Music by VICE

HARD Summer Returns to Southern California in August

The popular events brand will celebrate its milestone tenth anniversary.

by Krystal Rodriguez
Mar 30 2017, 6:45pm

Photo by Calder Wilson

California dance music and hip-hop music festival HARD Summer has announced its return for 2017. As shared yesterday on social media, the weekender returns August 5­–6 to its most recent stomping grounds at the Auto Club Speedway in Fontana. The event will mark the HARD festival brand's tenth anniversary. The line-up has yet to be revealed.

The festival has come a long way from its humble 2007 beginnings as a one-day event in Los Angeles, nearly 50 miles away from its current home.
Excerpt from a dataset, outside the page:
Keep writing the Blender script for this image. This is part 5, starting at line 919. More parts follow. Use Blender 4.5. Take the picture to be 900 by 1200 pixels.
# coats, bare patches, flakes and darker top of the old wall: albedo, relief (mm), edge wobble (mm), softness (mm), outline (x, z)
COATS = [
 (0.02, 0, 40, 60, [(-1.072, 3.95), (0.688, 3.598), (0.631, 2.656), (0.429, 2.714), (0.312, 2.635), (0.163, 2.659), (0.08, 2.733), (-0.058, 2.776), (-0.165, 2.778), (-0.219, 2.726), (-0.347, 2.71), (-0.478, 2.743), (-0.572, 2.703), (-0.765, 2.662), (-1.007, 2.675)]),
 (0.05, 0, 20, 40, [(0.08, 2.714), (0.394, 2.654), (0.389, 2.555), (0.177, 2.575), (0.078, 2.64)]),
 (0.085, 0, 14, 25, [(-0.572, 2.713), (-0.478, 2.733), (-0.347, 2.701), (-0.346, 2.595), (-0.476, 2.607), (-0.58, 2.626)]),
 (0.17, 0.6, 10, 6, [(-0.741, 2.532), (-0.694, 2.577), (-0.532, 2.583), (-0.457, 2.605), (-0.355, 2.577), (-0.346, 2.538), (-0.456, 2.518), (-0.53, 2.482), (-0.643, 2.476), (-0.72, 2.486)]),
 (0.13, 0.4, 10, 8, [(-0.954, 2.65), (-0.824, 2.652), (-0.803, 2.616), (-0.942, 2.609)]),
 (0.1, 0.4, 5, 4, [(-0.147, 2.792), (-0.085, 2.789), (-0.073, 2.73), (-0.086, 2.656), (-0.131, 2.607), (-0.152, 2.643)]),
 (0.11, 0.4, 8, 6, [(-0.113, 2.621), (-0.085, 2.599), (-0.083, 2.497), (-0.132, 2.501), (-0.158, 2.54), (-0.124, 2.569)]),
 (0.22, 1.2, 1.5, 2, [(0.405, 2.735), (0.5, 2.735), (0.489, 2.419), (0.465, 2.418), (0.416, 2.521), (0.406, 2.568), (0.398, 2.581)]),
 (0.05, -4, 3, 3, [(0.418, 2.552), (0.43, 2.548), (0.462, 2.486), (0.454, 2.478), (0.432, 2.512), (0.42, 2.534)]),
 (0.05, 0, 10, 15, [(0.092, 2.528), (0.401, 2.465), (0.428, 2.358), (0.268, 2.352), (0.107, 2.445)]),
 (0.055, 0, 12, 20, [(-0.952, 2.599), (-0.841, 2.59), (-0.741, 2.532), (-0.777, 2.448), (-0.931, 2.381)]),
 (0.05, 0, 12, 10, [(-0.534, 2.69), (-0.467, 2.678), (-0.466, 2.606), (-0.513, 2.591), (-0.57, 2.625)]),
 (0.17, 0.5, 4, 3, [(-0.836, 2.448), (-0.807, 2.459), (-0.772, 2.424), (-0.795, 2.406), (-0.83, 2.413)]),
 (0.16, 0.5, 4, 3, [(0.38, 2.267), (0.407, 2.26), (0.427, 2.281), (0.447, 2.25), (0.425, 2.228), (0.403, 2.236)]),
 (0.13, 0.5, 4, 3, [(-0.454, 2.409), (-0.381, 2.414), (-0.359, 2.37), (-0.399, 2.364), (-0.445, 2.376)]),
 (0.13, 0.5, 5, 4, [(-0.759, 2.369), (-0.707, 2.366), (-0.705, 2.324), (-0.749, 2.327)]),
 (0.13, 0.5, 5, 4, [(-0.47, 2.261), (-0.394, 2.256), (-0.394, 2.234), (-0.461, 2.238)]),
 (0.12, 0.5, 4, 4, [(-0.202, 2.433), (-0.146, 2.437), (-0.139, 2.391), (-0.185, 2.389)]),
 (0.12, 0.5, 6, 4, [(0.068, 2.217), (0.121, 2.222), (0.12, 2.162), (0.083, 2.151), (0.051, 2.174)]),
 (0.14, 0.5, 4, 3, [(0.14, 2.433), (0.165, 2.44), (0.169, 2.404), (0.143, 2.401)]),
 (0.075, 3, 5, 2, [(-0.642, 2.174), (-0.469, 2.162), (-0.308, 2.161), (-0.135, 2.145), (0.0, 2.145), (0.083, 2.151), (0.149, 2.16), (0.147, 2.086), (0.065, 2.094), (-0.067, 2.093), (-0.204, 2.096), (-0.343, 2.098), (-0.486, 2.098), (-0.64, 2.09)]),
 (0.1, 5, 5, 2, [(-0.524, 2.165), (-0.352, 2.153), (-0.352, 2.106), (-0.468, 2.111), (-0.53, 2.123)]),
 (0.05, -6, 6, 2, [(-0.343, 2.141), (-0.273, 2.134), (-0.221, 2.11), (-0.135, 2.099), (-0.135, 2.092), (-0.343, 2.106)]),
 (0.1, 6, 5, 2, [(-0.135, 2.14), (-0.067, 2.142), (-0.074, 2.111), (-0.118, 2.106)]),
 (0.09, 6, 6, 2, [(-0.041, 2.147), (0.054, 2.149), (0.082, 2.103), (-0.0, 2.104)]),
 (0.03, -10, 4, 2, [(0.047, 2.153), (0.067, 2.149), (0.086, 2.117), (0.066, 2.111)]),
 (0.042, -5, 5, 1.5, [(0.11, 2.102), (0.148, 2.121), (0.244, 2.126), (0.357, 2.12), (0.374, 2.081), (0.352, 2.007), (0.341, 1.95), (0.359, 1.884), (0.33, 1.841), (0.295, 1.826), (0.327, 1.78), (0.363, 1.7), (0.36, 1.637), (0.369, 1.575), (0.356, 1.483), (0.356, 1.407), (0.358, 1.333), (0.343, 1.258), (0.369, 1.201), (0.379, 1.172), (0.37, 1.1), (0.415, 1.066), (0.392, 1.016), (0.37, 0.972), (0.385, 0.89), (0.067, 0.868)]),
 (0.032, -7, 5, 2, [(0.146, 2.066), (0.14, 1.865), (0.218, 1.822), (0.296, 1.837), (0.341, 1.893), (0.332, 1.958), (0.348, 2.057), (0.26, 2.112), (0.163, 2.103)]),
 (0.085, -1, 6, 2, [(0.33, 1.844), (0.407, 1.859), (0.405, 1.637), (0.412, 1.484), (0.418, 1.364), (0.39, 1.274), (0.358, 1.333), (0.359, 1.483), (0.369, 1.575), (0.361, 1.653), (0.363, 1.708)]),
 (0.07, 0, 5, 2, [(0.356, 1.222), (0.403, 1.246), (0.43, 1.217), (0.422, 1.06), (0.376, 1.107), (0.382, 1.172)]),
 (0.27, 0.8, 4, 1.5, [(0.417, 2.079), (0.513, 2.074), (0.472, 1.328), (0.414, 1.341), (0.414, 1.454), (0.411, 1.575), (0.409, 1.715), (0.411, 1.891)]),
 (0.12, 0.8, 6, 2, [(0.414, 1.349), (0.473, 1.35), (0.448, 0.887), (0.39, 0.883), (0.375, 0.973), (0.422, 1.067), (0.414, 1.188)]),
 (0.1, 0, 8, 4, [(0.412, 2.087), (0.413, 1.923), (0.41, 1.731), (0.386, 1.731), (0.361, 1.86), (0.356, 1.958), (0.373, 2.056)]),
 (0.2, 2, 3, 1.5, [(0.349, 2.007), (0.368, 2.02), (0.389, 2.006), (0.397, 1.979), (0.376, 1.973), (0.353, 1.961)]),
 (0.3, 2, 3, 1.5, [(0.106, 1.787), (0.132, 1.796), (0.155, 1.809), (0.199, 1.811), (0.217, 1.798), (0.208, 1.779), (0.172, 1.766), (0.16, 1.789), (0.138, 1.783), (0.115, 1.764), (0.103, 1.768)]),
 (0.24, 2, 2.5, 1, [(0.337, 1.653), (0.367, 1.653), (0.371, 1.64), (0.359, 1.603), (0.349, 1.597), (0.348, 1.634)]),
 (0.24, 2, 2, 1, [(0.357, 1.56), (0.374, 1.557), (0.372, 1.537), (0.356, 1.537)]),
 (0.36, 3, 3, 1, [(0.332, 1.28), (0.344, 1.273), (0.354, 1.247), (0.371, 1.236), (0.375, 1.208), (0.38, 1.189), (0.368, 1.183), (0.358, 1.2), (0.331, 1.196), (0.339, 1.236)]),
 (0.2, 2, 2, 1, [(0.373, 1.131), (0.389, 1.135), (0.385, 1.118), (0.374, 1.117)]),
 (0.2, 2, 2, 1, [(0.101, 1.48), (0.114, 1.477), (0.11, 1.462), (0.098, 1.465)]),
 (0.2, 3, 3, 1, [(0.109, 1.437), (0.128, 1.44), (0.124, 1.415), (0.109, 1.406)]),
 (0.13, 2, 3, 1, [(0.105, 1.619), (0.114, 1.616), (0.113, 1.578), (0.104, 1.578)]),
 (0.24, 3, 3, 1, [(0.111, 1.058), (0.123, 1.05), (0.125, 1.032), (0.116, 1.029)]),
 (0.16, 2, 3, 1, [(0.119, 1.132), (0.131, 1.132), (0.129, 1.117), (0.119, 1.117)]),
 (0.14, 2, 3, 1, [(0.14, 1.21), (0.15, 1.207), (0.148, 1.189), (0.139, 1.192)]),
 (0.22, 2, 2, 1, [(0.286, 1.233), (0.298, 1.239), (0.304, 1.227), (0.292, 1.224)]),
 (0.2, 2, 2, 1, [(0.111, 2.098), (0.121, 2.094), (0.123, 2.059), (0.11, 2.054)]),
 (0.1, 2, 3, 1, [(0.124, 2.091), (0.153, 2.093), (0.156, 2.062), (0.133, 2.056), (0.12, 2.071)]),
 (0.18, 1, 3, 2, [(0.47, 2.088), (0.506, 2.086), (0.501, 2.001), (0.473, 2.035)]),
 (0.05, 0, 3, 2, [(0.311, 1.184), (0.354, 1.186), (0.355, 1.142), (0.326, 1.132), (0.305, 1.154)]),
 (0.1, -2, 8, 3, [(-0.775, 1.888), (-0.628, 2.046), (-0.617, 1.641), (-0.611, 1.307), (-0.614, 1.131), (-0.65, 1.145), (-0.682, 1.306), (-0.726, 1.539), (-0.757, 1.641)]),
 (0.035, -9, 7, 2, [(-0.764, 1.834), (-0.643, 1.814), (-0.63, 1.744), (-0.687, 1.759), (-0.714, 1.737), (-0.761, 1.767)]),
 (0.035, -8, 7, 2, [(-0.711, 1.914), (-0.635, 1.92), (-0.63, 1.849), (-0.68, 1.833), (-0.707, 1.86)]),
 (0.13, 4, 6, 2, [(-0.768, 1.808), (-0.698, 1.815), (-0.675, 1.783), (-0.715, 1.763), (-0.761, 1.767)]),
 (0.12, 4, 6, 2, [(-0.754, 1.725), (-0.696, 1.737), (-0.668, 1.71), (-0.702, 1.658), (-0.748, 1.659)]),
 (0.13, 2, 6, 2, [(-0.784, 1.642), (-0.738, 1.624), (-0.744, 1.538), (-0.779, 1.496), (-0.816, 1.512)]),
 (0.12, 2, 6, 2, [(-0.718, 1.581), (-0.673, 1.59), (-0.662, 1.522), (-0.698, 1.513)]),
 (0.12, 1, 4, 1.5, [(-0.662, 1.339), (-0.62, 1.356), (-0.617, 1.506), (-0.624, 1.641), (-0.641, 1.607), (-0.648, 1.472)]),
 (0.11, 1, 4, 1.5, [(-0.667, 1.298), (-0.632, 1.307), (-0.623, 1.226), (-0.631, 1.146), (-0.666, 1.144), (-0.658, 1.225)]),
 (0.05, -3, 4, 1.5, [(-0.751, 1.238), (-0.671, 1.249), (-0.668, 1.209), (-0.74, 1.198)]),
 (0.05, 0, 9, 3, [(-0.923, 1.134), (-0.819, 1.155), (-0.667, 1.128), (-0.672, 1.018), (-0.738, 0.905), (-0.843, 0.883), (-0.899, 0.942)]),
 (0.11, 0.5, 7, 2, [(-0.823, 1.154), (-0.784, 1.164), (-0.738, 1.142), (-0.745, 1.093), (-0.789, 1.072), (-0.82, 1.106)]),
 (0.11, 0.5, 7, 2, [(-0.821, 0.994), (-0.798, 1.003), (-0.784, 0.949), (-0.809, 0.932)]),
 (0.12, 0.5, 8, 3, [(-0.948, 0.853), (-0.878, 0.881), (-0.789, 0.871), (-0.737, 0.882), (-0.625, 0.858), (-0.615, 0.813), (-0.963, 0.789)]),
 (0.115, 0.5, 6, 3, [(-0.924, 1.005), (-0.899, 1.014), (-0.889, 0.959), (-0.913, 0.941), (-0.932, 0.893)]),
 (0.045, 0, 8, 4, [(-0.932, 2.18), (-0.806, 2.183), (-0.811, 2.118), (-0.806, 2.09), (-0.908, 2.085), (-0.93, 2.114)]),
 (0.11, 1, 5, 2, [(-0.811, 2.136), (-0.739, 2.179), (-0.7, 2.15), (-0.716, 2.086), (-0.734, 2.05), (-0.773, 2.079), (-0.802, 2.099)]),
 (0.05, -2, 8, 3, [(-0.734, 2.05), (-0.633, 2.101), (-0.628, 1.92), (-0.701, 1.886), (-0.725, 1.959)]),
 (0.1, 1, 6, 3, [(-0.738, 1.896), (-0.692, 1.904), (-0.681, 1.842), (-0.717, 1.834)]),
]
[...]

Even from the start, though, the HARD brand was a tastemaker, bringing up dance acts such as Dillon Francis, Dusky, Tourist, and Gesaffelstein before they exploded on the national circuit.

However, a string of drug-related deaths at the festival in recent years have plagued the brand. In 2014, 19-year-old Emily Tran died from acute intoxication of ecstasy after attending the festival, which was being held at Whittier Narrows Recreation Area. The next year, when HARD Summer moved to the Pomona Fairplex, two teens died on the first day of the festival of drug intoxication. The incident spurred local lawmakers to propose a temporary ban on "raves" on county property, resulting in the formation of a regulatory committee, the Electronic Music Task Force. The Fairplex also stated that it would not allow dance-music events in 2016. Currently, lawsuits from two parents of the deceased are pending against HARD owner Live Nation.

Last year's festival counted three total deaths, all of which were confirmed by the coroner as being MDMA-related. It sparked another attempt to ban raves; soon after, HARD announced that it would not be holding its annual Halloween-themed event, Day of the Dead, in 2016 due to "production reasons."

As a result of these tragedies, HARD has in the last few years taken precautions to stop drug-related deaths at festivals. Working alongside the Electronic Music Task force, they implemented measures including scaling back attendance, raising the minimum attendee age from 18 to 21, adding cooling stations, increasing law enforcement and security presence, and distribution of materials warning against drug use. However, implementing measures such as drug-testing booths are nearly impossible in the US due to the R.A.V.E. Act, a 2003 bill that allows promoters to be prosecuted for "knowingly opening, maintaining,... making available for use, or profiting from any place for the purpose of manufacturing, distributing, or using any controlled substance," as the presence of such services are seen as condoning illegal drug use.

Last year fellow Southern California events brand Insomniac offered on-site drug education at their Halloween festival. The booth, a partnership with harm reduction group Drug Policy Alliance (DPA), provided attendees unbiased information about drugs and mental health from trained educators.